Уцелевшие, более удачливые или более упорные, кое-как добирались до желанной цели и находили здесь сравнительную вольность, благодатный климат, хорошие, богатые земли….
Именно так, перенеся множество тревог, трудностей, лишений, добиралась до Семиречья воронежская родня Михаила Фрунзе: дед его, потомственный крестьянин Ефим Бочкарев, дядья Иван и Яков и мать, еще девочка тогда — Мавруша. Для детей путь этот был особенно тяжек.
Вполне понятно, что, прибыв на новые земли, да еще такие щедрые, обильные, дед Ефим и его семья тотчас отдались привычному, желанному делу — хлебопашеству.
— Золотая землица, драгоценная… — приговаривал Ефим Бочкарев.
Действительно, это были наилучшие по плодородию почвы — ветровые наносы с гор, желтозем или лёсс, и на вид, цветом — золотистые, и качества поразительного даже для выходцев с чернозема — воронежцев.
— Лбом достаточно прикоснуться к такой земле — подымется персиковое дерево! — говорили местные садоводы — узбеки.
А переселенцы выражали эту мысль еще восторженней, ярче:
— Спицу ткни — телега вырастет!
Двух дождей, майского и июньского, было достаточно, чтобы «десятина» пшеничного посева при всей примитивности обработки и сева дала до полутораста пудов зерна — цифру, неслыханную в Центральной России!

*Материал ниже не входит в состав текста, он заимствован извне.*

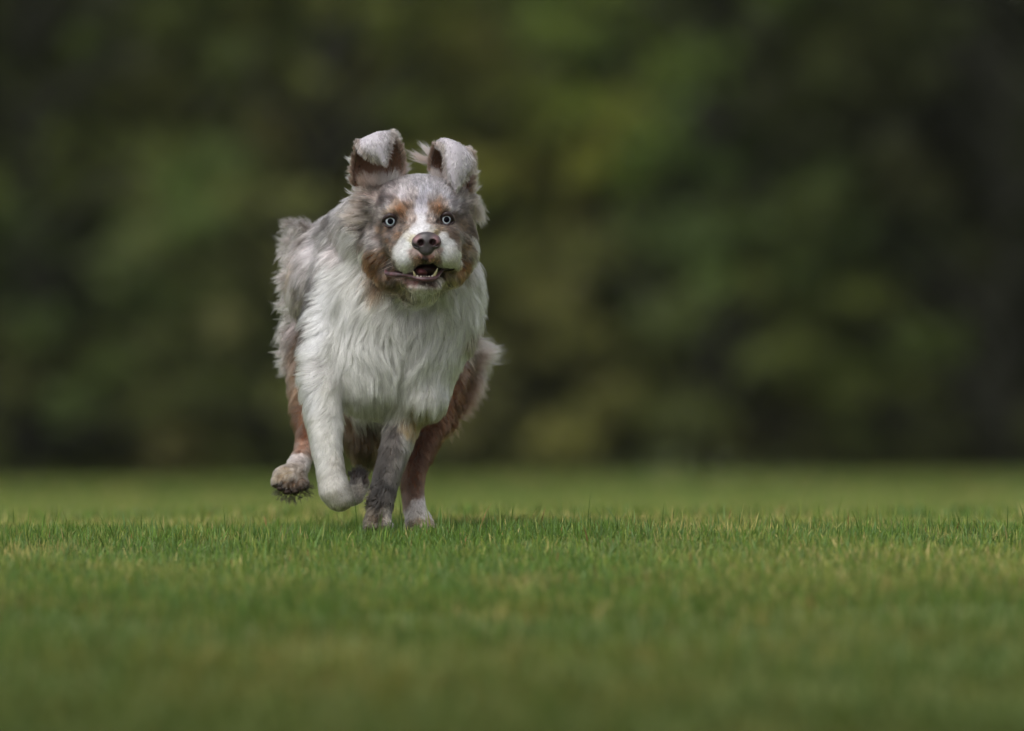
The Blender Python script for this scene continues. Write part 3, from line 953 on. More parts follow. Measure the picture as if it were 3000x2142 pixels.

Но царская администрация тех дней, равнодушно-неповоротливая, мало задумывалась над тем, что просторы Семиречья при сколько-нибудь разумном их устройстве могли бы кормить население в тысячу раз большее. Не было ни мелиорации, ни орошения. В годы детства Михаила Фрунзе там царила самая отсталая система земледелия — «перелога». После нескольких лет посева поля забрасывались, и плодородная земля покрывалась вместо хлебов сорняками.
Кроме стихийных переселенцев, наделялись землей отслужившие свой срок солдаты.

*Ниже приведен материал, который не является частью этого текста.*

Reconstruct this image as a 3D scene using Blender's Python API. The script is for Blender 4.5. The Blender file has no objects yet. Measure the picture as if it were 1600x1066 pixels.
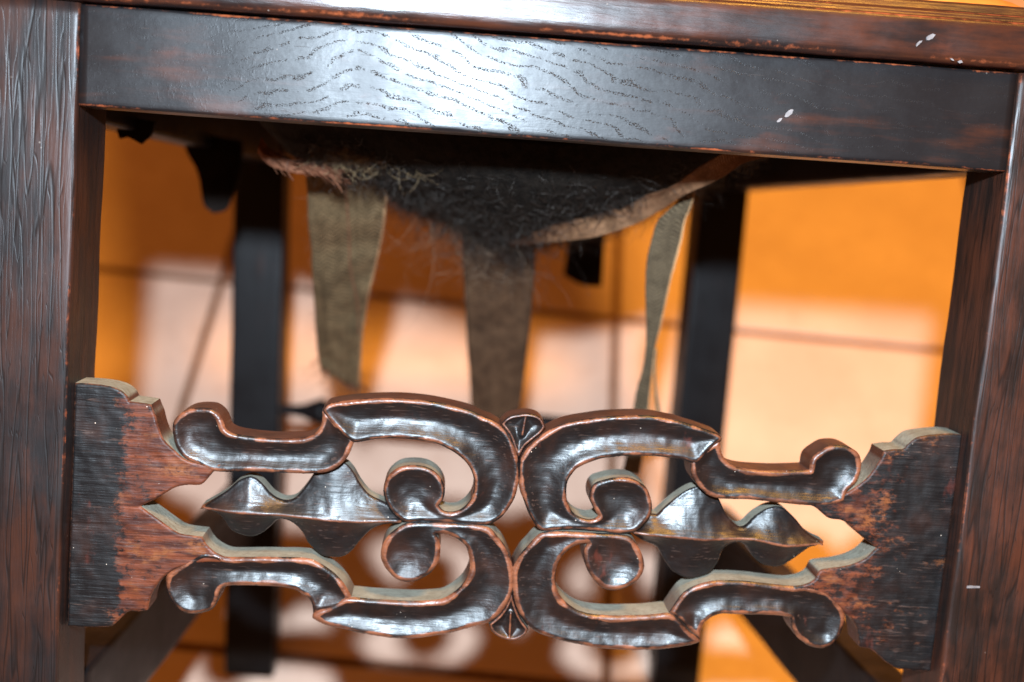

Так было создано Семиреченское казачье войско по образцу Донского и Уральского. Не склонные к оседлости казахи и киргизы без особых возражений уступали пришельцам земли, близкие к рекам. Так и складывалось земледельческое население края.

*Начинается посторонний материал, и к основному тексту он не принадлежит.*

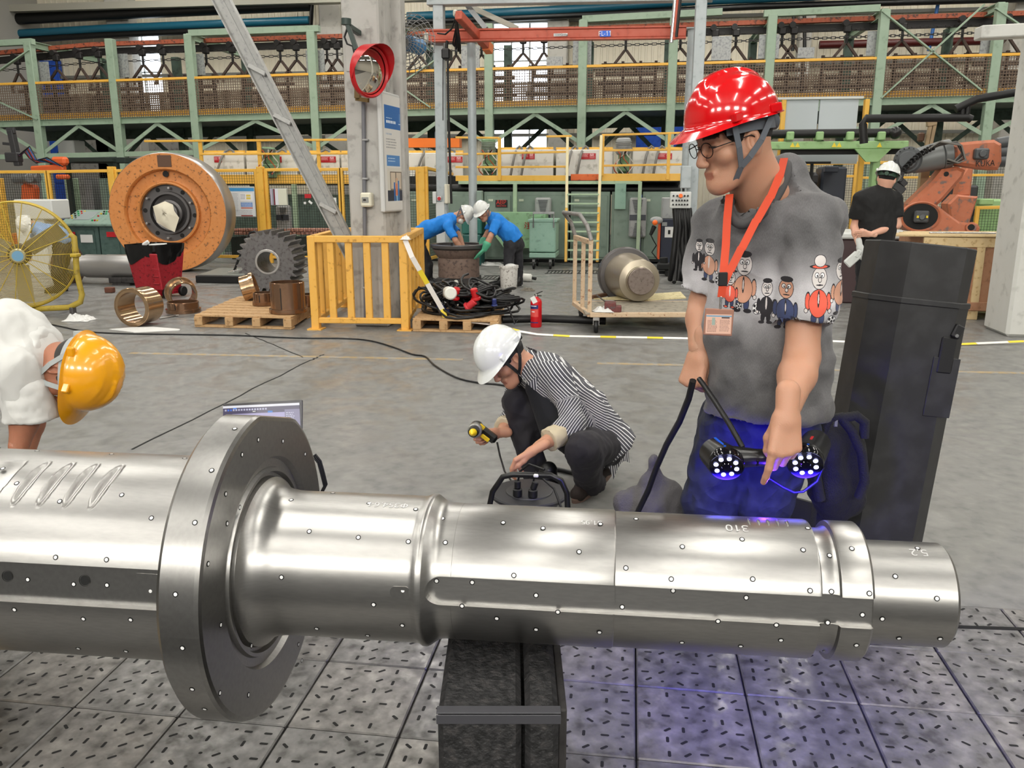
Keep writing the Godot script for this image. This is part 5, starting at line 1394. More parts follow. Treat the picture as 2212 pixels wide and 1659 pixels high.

Городское население формировалось несколько иначе. В Туркестан ехали чиновники, жаждавшие выдвинуться или разбогатеть, стремились дельцы- авантюристы, искатели легкой наживы. Они тяготели к крупным городам, таким, как Ташкент, Коканд… Недаром в ту пору с убийственным сарказмом заклеймил подобную публику великий русский сатирик Салтыков-Щедрин известным прозвищем — «господа-ташкентцы»!
Но и иных людей много попадало в Туркестан. Царское правительство направляло сюда не угодных ему лиц, высылало, особенно в Семиречье, граничившее с Сибирью, революционно настроенных студентов, интеллигентов, признанных неблагонадежными, поляков, причастных к восстанию 1863 года.
В небольшом домишке Василия Михайловича часто собирались друзья: доктор Поярков, учитель Свирчевский, садовод Фетисов, Илья Федотович Терентьев, жена которого была записана крестной матерью Миши.